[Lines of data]
◆ ◆ ◆ ◆

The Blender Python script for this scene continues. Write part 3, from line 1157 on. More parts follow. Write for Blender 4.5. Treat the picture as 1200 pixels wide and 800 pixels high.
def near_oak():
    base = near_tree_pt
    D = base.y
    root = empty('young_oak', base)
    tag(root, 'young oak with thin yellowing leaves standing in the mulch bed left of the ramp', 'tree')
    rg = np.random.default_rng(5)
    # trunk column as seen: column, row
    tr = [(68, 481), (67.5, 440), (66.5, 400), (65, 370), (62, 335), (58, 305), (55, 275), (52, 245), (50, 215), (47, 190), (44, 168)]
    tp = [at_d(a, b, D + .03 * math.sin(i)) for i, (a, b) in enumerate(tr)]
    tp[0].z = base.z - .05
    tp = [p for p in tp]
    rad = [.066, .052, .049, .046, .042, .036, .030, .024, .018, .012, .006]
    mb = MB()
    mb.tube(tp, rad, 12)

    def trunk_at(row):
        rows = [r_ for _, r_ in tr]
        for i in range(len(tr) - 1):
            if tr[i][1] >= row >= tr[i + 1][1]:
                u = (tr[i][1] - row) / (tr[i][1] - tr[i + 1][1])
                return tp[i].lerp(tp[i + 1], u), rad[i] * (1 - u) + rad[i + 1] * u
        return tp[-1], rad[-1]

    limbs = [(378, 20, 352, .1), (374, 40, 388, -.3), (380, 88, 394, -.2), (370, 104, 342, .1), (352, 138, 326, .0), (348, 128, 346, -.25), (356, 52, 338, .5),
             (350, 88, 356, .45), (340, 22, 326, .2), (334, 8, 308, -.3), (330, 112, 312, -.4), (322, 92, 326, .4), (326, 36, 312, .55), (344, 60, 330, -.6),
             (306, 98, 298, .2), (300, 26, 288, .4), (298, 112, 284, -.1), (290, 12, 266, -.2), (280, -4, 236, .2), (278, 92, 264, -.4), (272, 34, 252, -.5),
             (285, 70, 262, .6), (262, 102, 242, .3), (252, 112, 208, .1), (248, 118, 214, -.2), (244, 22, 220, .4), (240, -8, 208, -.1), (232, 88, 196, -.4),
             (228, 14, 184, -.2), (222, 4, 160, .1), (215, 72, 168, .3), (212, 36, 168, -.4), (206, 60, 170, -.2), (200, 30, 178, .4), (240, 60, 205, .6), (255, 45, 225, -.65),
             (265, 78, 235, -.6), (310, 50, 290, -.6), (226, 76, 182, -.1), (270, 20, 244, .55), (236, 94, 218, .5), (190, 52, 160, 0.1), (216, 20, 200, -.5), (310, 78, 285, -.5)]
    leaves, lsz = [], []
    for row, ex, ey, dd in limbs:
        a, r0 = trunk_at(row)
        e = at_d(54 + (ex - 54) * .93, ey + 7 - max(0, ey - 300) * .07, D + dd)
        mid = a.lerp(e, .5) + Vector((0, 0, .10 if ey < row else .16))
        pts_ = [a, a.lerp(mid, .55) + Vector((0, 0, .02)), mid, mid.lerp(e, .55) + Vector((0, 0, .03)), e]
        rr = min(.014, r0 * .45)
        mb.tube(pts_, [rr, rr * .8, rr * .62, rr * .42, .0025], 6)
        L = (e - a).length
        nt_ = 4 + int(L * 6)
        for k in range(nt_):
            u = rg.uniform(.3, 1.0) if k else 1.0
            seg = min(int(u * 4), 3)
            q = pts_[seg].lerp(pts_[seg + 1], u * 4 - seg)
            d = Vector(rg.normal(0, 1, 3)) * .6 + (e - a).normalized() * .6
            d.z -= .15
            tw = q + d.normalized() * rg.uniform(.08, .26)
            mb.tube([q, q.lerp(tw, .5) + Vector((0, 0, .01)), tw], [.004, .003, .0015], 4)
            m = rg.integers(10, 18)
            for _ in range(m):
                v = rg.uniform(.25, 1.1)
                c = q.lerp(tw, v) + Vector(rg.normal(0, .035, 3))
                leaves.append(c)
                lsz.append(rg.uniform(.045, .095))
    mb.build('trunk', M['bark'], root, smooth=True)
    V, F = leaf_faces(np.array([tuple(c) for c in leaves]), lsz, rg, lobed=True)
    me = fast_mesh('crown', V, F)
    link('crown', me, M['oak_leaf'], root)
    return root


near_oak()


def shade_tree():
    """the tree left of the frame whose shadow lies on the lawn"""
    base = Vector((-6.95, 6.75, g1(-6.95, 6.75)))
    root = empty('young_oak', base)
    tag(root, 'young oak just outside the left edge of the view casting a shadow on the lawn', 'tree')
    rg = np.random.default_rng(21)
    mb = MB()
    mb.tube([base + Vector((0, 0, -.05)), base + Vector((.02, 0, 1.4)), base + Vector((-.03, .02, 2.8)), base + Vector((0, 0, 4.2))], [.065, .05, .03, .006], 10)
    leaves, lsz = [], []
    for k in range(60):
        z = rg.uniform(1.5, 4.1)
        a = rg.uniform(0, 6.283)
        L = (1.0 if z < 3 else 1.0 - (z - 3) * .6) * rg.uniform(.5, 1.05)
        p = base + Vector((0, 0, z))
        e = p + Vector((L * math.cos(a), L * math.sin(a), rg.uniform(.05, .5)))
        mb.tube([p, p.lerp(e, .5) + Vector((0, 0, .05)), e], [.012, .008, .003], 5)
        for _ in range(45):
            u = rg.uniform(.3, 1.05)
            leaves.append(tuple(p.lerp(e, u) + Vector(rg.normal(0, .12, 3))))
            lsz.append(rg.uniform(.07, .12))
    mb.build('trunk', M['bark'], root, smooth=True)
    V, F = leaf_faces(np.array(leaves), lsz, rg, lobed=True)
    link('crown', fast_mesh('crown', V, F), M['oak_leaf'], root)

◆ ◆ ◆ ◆

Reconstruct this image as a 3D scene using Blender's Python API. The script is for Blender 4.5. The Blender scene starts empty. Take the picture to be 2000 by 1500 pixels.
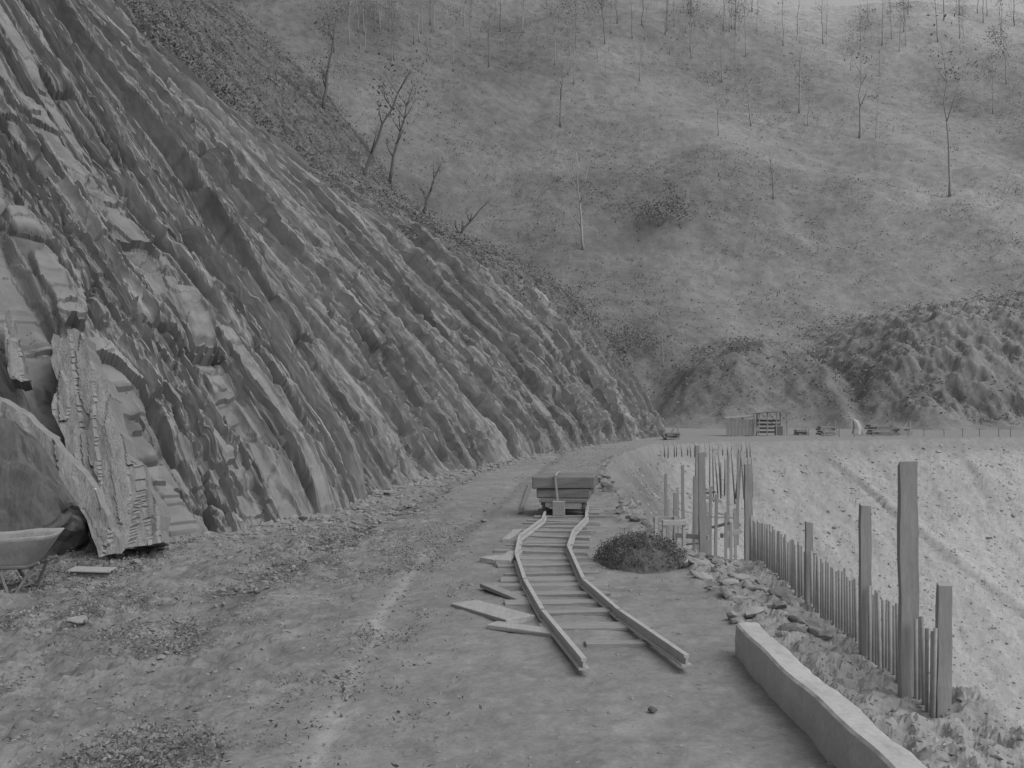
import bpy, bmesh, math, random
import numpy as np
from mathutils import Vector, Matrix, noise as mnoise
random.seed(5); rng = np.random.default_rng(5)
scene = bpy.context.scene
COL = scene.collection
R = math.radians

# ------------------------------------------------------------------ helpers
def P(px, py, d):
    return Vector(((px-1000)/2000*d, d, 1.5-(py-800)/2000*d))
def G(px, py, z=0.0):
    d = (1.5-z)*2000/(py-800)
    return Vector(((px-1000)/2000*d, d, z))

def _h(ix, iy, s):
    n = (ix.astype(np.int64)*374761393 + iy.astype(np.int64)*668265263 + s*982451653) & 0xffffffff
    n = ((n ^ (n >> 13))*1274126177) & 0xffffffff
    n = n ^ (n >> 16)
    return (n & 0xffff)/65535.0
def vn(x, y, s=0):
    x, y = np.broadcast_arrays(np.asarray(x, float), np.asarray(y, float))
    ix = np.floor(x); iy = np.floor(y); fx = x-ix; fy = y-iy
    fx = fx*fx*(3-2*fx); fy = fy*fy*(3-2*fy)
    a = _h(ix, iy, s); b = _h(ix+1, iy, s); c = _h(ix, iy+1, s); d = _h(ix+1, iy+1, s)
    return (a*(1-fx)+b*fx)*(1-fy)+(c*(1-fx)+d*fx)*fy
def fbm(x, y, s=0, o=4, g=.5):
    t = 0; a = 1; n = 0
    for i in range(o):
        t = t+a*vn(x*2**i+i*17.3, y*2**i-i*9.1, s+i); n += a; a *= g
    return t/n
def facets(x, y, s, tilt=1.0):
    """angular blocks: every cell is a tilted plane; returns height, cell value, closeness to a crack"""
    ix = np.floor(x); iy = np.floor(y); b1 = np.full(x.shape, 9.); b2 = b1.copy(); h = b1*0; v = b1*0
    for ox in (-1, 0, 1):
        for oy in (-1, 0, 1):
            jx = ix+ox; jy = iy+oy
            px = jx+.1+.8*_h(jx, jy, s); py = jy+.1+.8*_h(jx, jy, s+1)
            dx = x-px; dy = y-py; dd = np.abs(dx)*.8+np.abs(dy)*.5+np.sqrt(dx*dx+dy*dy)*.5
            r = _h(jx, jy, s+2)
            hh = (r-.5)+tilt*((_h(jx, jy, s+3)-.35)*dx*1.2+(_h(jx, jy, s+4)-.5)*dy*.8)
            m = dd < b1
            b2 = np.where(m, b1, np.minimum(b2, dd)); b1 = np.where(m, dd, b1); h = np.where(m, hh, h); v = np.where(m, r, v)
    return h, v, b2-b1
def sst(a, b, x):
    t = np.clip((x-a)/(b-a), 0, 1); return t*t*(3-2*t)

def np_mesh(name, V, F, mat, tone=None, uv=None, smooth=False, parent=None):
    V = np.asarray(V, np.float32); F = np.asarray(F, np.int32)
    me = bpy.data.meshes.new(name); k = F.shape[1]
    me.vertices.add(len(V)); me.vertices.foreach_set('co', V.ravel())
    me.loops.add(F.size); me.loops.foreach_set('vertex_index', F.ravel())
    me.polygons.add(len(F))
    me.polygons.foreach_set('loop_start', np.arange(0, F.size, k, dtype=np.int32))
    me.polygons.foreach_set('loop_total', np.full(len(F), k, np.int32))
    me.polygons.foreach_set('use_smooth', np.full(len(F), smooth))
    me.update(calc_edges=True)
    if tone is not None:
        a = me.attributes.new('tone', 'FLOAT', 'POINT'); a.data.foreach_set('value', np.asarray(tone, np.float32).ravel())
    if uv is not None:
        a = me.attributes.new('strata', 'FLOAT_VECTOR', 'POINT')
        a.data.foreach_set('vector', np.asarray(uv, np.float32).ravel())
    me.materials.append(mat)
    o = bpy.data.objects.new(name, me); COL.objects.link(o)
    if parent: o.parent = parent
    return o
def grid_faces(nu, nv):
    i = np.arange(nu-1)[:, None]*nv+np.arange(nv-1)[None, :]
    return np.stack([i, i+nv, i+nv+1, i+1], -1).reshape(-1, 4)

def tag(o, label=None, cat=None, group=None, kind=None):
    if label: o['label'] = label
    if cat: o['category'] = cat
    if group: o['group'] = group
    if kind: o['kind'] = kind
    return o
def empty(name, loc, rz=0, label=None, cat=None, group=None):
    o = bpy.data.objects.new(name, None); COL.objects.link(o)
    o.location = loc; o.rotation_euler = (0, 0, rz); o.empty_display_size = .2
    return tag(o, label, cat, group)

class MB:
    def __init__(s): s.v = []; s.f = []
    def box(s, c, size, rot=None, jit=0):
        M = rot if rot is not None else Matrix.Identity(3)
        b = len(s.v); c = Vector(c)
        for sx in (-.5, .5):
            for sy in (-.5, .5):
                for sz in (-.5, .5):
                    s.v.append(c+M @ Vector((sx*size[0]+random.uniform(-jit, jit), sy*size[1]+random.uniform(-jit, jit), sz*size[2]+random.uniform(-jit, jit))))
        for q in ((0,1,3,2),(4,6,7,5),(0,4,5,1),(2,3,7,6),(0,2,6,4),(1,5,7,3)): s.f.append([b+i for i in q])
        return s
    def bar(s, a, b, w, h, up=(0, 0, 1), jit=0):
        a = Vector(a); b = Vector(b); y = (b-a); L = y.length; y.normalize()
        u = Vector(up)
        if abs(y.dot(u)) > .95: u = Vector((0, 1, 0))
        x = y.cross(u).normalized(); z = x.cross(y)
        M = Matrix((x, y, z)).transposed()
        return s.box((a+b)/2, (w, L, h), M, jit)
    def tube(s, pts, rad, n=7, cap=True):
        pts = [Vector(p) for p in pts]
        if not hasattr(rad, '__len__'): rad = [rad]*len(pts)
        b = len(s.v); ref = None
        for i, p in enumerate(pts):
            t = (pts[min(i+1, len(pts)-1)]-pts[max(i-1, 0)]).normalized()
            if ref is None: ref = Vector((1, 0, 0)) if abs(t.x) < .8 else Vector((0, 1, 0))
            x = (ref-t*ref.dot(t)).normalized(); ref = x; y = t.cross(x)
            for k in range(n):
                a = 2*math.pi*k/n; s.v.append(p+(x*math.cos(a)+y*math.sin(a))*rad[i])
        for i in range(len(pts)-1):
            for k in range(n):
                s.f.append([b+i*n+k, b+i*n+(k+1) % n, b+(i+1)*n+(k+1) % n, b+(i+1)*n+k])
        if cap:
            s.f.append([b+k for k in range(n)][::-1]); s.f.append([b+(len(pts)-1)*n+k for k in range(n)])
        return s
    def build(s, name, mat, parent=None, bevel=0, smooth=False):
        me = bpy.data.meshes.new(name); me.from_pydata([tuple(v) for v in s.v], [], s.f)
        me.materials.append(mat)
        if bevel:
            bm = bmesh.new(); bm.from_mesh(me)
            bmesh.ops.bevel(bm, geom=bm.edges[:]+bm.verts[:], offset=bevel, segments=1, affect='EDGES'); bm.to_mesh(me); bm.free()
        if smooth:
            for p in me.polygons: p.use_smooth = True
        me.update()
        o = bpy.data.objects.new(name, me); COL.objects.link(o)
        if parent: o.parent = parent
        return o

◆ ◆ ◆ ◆

YOUR TASK: Repeat the lines between those holding "Reconstruct this image" and "return Vector(((px-1000)/2000*d, d, z))", inclusive. Pictures stay out.

RESULT OF THE EXERCISE:
Reconstruct this image as a 3D scene using Blender's Python API. The script is for Blender 4.5. The Blender scene starts empty. Take the picture to be 2000 by 1500 pixels.
import bpy, bmesh, math, random
import numpy as np
from mathutils import Vector, Matrix, noise as mnoise
random.seed(5); rng = np.random.default_rng(5)
scene = bpy.context.scene
COL = scene.collection
R = math.radians

# ------------------------------------------------------------------ helpers
def P(px, py, d):
    return Vector(((px-1000)/2000*d, d, 1.5-(py-800)/2000*d))
def G(px, py, z=0.0):
    d = (1.5-z)*2000/(py-800)
    return Vector(((px-1000)/2000*d, d, z))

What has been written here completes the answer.